Il conviendra aussi de veiller à ce que le ministère de la culture soit pleinement associé au pilotage des projets concernés, d'autant plus que le choix gouvernemental d'inscrire les crédits dans la mission « Économie » et non dans la mission « Culture » apparaît contestable.

2. « Sanctuariser » les crédits destinés à la numérisation des contenus

Par ailleurs, votre commission proposera un amendement de nature à « sanctuariser » la somme allouée à la numérisation du patrimoine culturel, éducatif et scientifique, soit 750 000 euros. A cette fin, elle suggère de créer, au sein de la mission « Économie », un programme dédié à ces actions, afin que les projets relatifs aux « tuyaux » ne viennent pas « cannibaliser » en quelque sorte ceux concernant les contenus.

Votre rapporteur tient à insister sur une évidence, parfois négligée par certains : les politiques culturelles doivent être considérées comme des investissements d'avenir car telle est la réalité, notamment pour ce qui concerne la numérisation des oeuvres. Car, à quoi servirait de développer les « tuyaux » si l'on ne se préoccupait pas, parallèlement, de leur alimentation, c'est-à-dire des contenus culturels ?

Les retombées économiques et sociales des activités culturelles ne sont pas encore assez valorisées. A titre d'exemple, dans un autre secteur culturel, on peut citer une étude nationale de ces retombées dans le domaine du patrimoine, éditée en mars 2009 par le ministère de la culture et de la communication. Elle a mesuré le « retour sur investissement » des crédits publics consacrés à la restauration et à la mise en valeur du patrimoine. Ce sont ainsi 33 000 emplois directs et 280 000 emplois indirects qui ont été identifiés comme liés aux sites et monuments, et 15,5 milliards d'euros générés pour la France métropolitaine par le tourisme patrimonial. Fort de cette analyse, le ministre de la culture et de la communication a d'ailleurs signé, en novembre 2009, avec le secrétaire d'État chargé du commerce, de l'artisanat, et du tourisme, une convention-cadre « Culture-Tourisme » visant notamment à encourager des opérations de valorisation du patrimoine par le tourisme.

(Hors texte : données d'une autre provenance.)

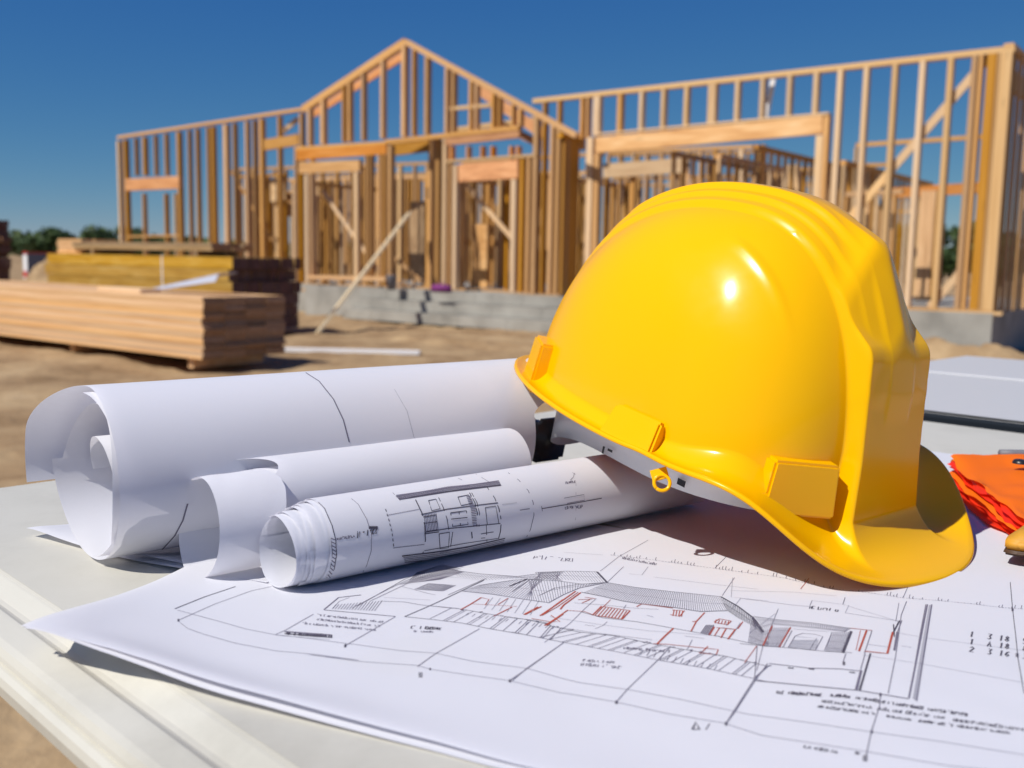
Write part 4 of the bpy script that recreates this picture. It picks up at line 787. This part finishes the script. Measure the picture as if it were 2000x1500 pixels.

Votre rapporteur souhaiterait que la même philosophie guide les investissements dédiés à la numérisation du patrimoine culturel, éducatif et scientifique afin que soient valorisés les contenus . Les succès technologiques de consommation courante tels qu'Apple et ses applications, ou Canal+ et son décodeur, ont d'ailleurs prouvé la pertinence d'une politique à la fois ciblée sur le contenu et le contenant.

Votre commission souhaite qu'il soit pleinement tenu compte de ces « retours sur investissement culturel » à l'occasion des décisions relatives à l'utilisation des crédits du grand emprunt.

* 5 Une expérimentation est déjà menée depuis 2008 sur quelques milliers d'ouvrages.

* 6 Marc Tessier - La numérisation du patrimoine écrit, Bibliothèque des rapports publics - La documentation Française - 12 janvier 2010.